HSBC Too Big for Jail? – ponders ABC news reporter Brian Ross, as the HSBC money-laundering scandal deepens. And ABC news is not the only mainstream media publication throwing stones at Europe’s largest bank.

HSBC set aside $1.5 billion to cover fines since last month.
HSBC will pay a $1.9 billion U.S. fine in a money-laundering case that featured Mexico’s Sinaloa cartel and Colombia’s Norte del Valle cartel laundering $881 million through HSBC and a Mexican unit. What’s HSBC’s part, other than being a bank of choice of the villains? According to several media reports, the bank failed, and aknowledged it failed, to maintain an effective program against money laundering. The U.S. Justice Department was fast in taking measures, but is a $1.9 billion U.S. fine enough? It is, at least, a warning for other banks.
For HSBC, however, this is a PR nightmare of proportions, and yet, HSBC Holdings PLC (0005.HK) stocks were up +0.31% today, after the news, at 79.70HKD. This is, perhaps, because HSBC is still one of the strongest banks in the world, and handled the matter with panache, assuming its responsibility openly:
“We accept responsibility for our past mistakes. We have said we are profoundly sorry for them, and we do so again. The HSBC of today is a fundamentally different organization from the one that made those mistakes,” said HSBC Chief Executive Stuart Gulliver, cited by Reuters.
Reuters reported that HSBC also agreed to pay $665 million in civil penalties to regulators including to the Office of the Comptroller of the Currency, the Federal Reserve, and the Treasury Department.
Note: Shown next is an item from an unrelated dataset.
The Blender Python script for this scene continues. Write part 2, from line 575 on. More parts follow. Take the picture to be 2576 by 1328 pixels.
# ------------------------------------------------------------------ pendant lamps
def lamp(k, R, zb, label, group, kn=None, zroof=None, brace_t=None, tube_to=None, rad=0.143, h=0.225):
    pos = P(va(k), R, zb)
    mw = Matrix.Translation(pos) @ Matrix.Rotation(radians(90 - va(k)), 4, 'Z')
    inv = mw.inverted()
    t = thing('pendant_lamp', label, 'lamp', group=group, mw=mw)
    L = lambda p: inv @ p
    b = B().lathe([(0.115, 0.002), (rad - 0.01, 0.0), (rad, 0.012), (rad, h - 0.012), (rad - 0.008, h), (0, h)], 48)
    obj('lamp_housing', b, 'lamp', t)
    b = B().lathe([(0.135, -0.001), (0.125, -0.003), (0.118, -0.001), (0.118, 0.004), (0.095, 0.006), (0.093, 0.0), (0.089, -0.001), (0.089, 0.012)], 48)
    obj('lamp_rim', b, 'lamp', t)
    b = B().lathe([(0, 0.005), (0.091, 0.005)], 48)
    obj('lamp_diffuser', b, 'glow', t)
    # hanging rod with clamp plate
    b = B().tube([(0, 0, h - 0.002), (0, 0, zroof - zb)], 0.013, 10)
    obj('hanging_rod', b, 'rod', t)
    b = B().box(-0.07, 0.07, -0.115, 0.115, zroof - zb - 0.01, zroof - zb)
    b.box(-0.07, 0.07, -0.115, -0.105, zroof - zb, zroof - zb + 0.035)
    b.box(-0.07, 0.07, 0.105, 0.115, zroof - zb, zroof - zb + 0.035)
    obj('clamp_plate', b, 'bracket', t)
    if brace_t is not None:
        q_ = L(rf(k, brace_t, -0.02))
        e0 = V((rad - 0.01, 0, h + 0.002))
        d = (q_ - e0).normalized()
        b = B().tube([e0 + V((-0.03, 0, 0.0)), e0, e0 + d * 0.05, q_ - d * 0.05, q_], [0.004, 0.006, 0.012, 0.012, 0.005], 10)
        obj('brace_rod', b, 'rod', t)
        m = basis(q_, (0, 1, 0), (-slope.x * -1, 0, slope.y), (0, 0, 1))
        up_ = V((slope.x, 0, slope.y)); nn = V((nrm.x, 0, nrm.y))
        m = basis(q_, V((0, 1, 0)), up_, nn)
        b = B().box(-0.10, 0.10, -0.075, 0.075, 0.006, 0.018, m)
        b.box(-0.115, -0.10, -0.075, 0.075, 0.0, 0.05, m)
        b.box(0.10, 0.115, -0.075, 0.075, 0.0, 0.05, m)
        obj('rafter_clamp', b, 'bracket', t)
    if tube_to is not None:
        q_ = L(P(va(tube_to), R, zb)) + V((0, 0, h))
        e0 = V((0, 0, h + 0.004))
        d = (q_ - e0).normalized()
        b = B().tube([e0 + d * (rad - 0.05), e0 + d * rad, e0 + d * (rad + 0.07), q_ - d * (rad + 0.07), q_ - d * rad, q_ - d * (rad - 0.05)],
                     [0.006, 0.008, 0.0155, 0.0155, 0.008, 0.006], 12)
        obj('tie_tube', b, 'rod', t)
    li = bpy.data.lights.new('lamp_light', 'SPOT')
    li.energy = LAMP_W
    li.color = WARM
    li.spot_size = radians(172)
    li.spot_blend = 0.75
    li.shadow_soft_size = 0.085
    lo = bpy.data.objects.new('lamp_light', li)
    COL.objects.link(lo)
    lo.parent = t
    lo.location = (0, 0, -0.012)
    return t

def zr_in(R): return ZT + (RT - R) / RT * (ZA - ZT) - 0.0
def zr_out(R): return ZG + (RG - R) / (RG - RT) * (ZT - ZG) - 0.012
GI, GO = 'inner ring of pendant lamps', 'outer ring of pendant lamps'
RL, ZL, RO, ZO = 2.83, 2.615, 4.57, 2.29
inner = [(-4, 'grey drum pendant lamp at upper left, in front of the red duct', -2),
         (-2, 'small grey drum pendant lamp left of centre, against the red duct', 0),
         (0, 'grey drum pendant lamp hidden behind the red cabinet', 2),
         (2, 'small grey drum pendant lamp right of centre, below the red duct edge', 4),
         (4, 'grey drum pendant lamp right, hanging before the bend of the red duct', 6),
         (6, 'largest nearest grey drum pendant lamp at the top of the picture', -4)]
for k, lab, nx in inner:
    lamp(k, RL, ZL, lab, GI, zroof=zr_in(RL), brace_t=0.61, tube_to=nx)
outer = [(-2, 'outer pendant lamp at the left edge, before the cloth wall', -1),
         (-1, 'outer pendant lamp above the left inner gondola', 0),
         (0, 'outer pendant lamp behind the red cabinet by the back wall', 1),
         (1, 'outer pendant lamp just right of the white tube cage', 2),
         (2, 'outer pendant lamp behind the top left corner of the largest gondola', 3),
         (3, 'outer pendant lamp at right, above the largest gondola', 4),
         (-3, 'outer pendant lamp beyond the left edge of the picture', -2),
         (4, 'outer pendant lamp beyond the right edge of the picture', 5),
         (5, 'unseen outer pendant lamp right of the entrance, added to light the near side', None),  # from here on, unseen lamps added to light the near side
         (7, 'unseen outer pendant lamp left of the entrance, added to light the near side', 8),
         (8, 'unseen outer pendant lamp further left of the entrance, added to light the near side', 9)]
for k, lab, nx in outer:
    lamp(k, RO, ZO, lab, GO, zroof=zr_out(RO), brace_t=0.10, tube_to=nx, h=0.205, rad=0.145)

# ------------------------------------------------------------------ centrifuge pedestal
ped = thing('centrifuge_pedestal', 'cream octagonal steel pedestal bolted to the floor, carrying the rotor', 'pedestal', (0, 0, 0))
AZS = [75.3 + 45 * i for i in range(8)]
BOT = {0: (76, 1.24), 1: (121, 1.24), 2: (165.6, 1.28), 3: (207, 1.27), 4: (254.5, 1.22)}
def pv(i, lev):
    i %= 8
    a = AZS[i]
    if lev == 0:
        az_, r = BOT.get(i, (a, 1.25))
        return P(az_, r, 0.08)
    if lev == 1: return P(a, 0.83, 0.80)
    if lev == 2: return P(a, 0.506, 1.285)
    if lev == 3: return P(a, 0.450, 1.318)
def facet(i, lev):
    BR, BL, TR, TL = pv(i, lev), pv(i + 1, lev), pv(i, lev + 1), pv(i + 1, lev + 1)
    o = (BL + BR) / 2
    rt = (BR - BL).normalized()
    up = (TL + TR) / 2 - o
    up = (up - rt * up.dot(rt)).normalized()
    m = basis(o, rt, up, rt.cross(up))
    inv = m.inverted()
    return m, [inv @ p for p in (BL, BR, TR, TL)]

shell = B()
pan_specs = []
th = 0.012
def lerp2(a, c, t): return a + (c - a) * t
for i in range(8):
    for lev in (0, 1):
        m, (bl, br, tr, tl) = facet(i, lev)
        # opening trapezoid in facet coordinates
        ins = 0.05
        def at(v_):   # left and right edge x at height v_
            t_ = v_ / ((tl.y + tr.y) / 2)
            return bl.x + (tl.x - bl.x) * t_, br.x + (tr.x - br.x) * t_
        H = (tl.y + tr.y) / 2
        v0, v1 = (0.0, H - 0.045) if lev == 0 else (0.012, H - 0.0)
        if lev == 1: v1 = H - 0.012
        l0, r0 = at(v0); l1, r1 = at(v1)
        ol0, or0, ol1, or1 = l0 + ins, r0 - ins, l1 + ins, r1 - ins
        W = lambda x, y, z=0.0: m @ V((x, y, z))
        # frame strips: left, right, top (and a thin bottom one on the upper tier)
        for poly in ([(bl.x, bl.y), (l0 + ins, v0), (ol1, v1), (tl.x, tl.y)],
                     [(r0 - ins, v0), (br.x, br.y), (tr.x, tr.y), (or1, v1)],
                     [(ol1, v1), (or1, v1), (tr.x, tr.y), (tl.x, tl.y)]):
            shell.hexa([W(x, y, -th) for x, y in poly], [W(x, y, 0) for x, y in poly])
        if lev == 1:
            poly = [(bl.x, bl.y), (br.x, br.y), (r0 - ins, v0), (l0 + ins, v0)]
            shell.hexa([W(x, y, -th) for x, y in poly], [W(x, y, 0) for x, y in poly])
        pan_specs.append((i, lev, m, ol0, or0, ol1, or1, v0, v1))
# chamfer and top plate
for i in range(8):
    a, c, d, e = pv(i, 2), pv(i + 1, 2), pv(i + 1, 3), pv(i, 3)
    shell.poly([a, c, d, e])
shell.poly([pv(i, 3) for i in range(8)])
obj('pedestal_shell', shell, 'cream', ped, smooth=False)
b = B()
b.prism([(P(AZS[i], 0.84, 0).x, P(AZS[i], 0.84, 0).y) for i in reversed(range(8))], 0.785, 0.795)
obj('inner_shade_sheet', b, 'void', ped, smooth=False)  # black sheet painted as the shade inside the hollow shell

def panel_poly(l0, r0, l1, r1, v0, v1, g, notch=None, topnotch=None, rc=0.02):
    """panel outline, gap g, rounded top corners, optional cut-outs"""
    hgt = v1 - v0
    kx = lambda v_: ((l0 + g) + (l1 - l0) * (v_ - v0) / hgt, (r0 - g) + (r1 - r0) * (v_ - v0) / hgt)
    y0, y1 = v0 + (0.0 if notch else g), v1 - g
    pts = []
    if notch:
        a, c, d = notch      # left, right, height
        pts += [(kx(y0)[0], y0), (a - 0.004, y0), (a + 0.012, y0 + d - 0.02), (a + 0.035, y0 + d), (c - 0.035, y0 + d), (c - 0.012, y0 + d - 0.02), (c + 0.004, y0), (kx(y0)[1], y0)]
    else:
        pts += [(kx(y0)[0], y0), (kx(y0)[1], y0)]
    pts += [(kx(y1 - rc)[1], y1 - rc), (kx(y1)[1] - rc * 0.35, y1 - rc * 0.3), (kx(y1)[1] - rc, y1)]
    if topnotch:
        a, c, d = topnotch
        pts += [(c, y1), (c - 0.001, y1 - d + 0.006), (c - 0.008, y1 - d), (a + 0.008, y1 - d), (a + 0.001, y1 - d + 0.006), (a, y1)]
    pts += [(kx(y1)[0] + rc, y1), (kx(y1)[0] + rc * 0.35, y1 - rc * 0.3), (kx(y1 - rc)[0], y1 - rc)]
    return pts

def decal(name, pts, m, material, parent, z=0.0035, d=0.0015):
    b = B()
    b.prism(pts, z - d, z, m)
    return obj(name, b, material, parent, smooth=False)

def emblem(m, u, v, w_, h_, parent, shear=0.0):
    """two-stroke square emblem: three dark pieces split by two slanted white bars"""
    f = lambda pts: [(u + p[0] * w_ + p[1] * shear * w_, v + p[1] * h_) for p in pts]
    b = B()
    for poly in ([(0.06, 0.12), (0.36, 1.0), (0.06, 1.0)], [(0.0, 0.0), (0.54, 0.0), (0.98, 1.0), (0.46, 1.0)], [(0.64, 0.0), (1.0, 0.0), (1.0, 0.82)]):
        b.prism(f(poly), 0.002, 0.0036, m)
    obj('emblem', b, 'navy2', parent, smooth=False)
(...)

A more in depth report on the matter is available via Reuters (linked in the quote above) or in the video at the end of the article. Right now, we move on the focus on Twitter reactions to the story. Obviously, many Twitter users are not happy with the issue, but this is not your usual Justin Bieber story to create more controversy than the obvious. The trend is clear: educated users, make educated comments:
US Treasury says HSBC “failed to help secure financial borders & left dangerous gaps that drug dealers & other criminals readily abused”
— Robert Peston (@Peston) December 11, 2012
HSBC execs get off w/ “trivial” fine in one of the clearest cases of criminal money laundering in recent memory dunn.it/T5Qmb0
— Greg Santos (@gregsantos) December 11, 2012
Is it time the people took back over yet? Let me know when it is time. reuters.com/article/2012/1…
— Phil Butler (@Philbo) December 11, 2012
Similar examples could go on. There are many tweets, enough to make HSBC a trend is several European countries, but nothing to truly raise eyebrows. Still, the matter makes waves internationally, featured as a top news story by Google, Bing and Yahoo!.
It’s a nightmare before Christmas, because like all nightmares before Christmas, all is well, when it ends well. The bank has nothing but $1.9 billion plus change to regret. Tomorrow? The media will focus on doomsday and other issues.